* _Work to complete_
Copy every line of the material below word for word.

★ ★ ★

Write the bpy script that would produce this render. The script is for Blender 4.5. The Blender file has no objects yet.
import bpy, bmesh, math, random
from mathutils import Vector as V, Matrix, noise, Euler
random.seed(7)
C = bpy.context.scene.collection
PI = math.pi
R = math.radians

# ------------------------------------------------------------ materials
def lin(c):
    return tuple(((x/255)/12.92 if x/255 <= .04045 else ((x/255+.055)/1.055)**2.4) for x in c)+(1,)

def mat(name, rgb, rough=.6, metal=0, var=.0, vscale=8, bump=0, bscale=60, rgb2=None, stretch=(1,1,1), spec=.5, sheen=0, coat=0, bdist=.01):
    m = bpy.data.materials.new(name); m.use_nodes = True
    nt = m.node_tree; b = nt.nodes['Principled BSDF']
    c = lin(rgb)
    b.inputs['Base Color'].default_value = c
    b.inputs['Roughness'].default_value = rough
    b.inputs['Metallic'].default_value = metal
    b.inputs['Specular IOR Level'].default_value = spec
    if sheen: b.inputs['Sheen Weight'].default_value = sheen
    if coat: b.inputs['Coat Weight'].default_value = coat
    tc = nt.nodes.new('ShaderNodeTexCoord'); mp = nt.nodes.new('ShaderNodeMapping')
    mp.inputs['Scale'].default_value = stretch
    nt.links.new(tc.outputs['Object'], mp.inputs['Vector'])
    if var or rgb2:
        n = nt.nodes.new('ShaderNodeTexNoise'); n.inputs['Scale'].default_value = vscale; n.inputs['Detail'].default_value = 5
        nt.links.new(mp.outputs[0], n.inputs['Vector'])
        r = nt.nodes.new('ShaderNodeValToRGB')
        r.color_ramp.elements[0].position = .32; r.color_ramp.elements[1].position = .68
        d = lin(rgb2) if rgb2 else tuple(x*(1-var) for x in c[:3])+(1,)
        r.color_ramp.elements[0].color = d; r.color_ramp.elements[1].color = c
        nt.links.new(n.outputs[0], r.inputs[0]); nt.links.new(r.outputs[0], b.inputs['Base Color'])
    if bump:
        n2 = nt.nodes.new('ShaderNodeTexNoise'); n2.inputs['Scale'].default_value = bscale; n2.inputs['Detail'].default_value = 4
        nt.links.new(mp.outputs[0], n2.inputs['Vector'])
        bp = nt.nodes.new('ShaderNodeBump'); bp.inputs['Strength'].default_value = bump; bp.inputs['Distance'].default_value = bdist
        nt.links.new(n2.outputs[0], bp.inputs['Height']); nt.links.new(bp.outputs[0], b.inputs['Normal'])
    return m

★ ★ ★

* _Worked solution_
Write the bpy script that would produce this render. The script is for Blender 4.5. The Blender file has no objects yet.
import bpy, bmesh, math, random
from mathutils import Vector as V, Matrix, noise, Euler
random.seed(7)
C = bpy.context.scene.collection
PI = math.pi
R = math.radians

# ------------------------------------------------------------ materials
def lin(c):
    return tuple(((x/255)/12.92 if x/255 <= .04045 else ((x/255+.055)/1.055)**2.4) for x in c)+(1,)

def mat(name, rgb, rough=.6, metal=0, var=.0, vscale=8, bump=0, bscale=60, rgb2=None, stretch=(1,1,1), spec=.5, sheen=0, coat=0, bdist=.01):
    m = bpy.data.materials.new(name); m.use_nodes = True
    nt = m.node_tree; b = nt.nodes['Principled BSDF']
    c = lin(rgb)
    b.inputs['Base Color'].default_value = c
    b.inputs['Roughness'].default_value = rough
    b.inputs['Metallic'].default_value = metal
    b.inputs['Specular IOR Level'].default_value = spec
    if sheen: b.inputs['Sheen Weight'].default_value = sheen
    if coat: b.inputs['Coat Weight'].default_value = coat
    tc = nt.nodes.new('ShaderNodeTexCoord'); mp = nt.nodes.new('ShaderNodeMapping')
    mp.inputs['Scale'].default_value = stretch
    nt.links.new(tc.outputs['Object'], mp.inputs['Vector'])
    if var or rgb2:
        n = nt.nodes.new('ShaderNodeTexNoise'); n.inputs['Scale'].default_value = vscale; n.inputs['Detail'].default_value = 5
        nt.links.new(mp.outputs[0], n.inputs['Vector'])
        r = nt.nodes.new('ShaderNodeValToRGB')
        r.color_ramp.elements[0].position = .32; r.color_ramp.elements[1].position = .68
        d = lin(rgb2) if rgb2 else tuple(x*(1-var) for x in c[:3])+(1,)
        r.color_ramp.elements[0].color = d; r.color_ramp.elements[1].color = c
        nt.links.new(n.outputs[0], r.inputs[0]); nt.links.new(r.outputs[0], b.inputs['Base Color'])
    if bump:
        n2 = nt.nodes.new('ShaderNodeTexNoise'); n2.inputs['Scale'].default_value = bscale; n2.inputs['Detail'].default_value = 4
        nt.links.new(mp.outputs[0], n2.inputs['Vector'])
        bp = nt.nodes.new('ShaderNodeBump'); bp.inputs['Strength'].default_value = bump; bp.inputs['Distance'].default_value = bdist
        nt.links.new(n2.outputs[0], bp.inputs['Height']); nt.links.new(bp.outputs[0], b.inputs['Normal'])
    return m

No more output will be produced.